I weighed in at 212 pounds this morning. I’m not pleased about that, but it’s worth writing about.
Two years ago I wrote a blog post titled 50 pounds. In it I chronicled the path I walked to lose 50 pounds from my high point of 237 pounds just prior to my second pregnancy in 2020. At the time, I acknowledged my belief that the magic bullet was breastfeeding, since that bought me a 500 calorie deficit every day without changing diet or behavior. I was right. If I look at my weight over the past two years, it started climbing up from 187 when I stopped breastfeeding at the end of 2021. For all of 2022 I was hovering around 205, and this year it’s been around 210. They say that most people have a “set point” where your body kind of naturally settles, and for me that seems to be at 210. If I eat decently and do my regular clean-the-house-and-chase-kiddos-around exercise routine I stay around 210. If I eat excessively or make other bad choices about my diet, it goes up. If I make major positive changes to my diet, it goes down.
Still, I don’t like this set point and I’d like to change it. I liked how I looked and felt when I weighed less. As I squeeze into my jeans and frown at how Medium unisex shirts hang on me now, I’m unhappy. It’s also not healthy for me, I am at high risk for Type 2 Diabetes, and that’s nothing to play around with. My A1C levels are OK for now, but that could change if I’m not diligent about my diet and exercise level.

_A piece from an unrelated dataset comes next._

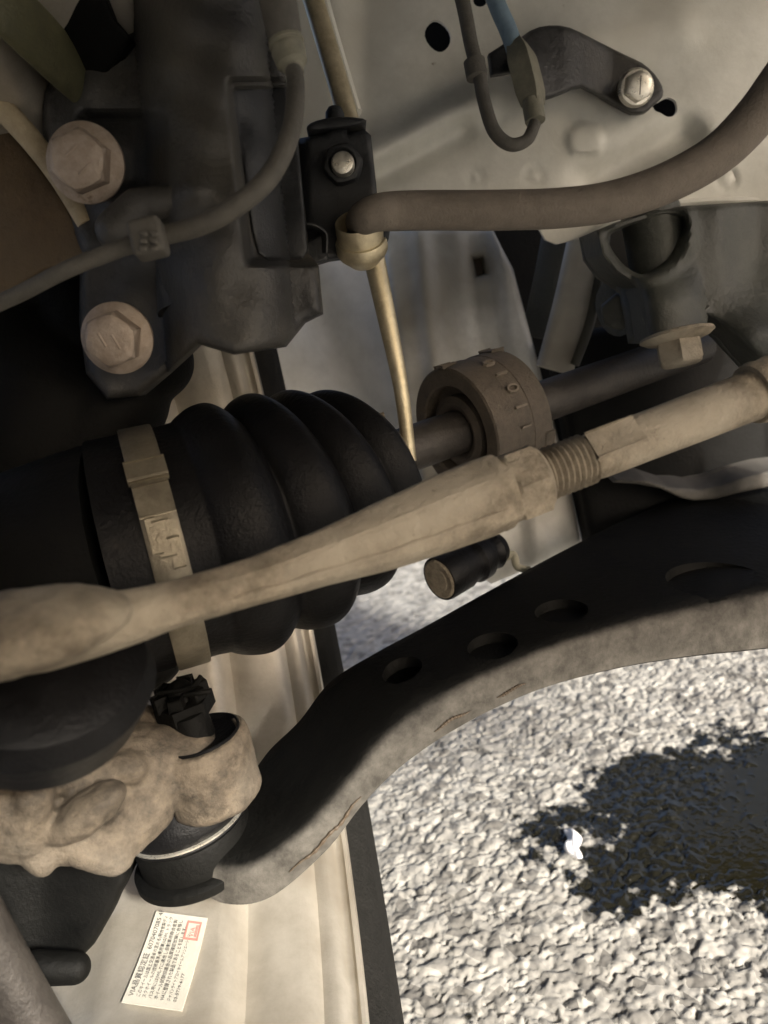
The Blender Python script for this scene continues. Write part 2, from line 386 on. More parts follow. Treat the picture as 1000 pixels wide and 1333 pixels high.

But mental health plays a role here too. I am a stress/comfort eater. I love white rice and sugar. Carbs are my best buds. I still crave soda. I have a better grasp on how these things impact me. White rice? Sends my blood sugar through the roof! And yes, I know how much sugar is in a soda. But in the moment, it doesn’t really seem to help. I really, really want that piece of cake. It does lift my mood slightly, and in those tough moments when I’m really struggling, it’s a shortcut that I have been taking a little too often lately.
Having a look at that blog post, there are a few other things I’ve been leaning a bit too far into.
I started adding in fast food sides again, because french fries and jalapeno poppers are tastey! But honestly they aren’t that good and I should probably switch back to healthier sides, or no sides at all.
Soda. I haven’t gotten to the point of buying it for home, but I’ve come close, and I’ve had it while eating out a few times recently. I just need to put a stop to that. I have my flavored sparkling water and Hop Tea!
I keep eating too much. I need to stop when I’m satisfied, not when the pizza is gone. Do I want that slice of cake? Cool. But I don’t need to finish it if I’m feeling better! And news flash: I can throw it away if it goes bad and I haven’t felt like eating it.
Speaking of cake, there’s been too much dessert. Moderation, lady! Bedtime cookies are not necessary, and easy enough to skip and just go to bed without thinking about them again.
If I do all of the above, I think I can put a stop to my weight continuing to increase. From there, I can tackle the weight loss question again, if I find I need to.
Honestly, what I’m most hoping for is an improvement in my mental health. My life is overloaded with responsibilities right now, and I feel like I’m drowning all the time. Staying disciplined with a diet that doesn’t necessarily help my mood has proven impossible under these circumstances.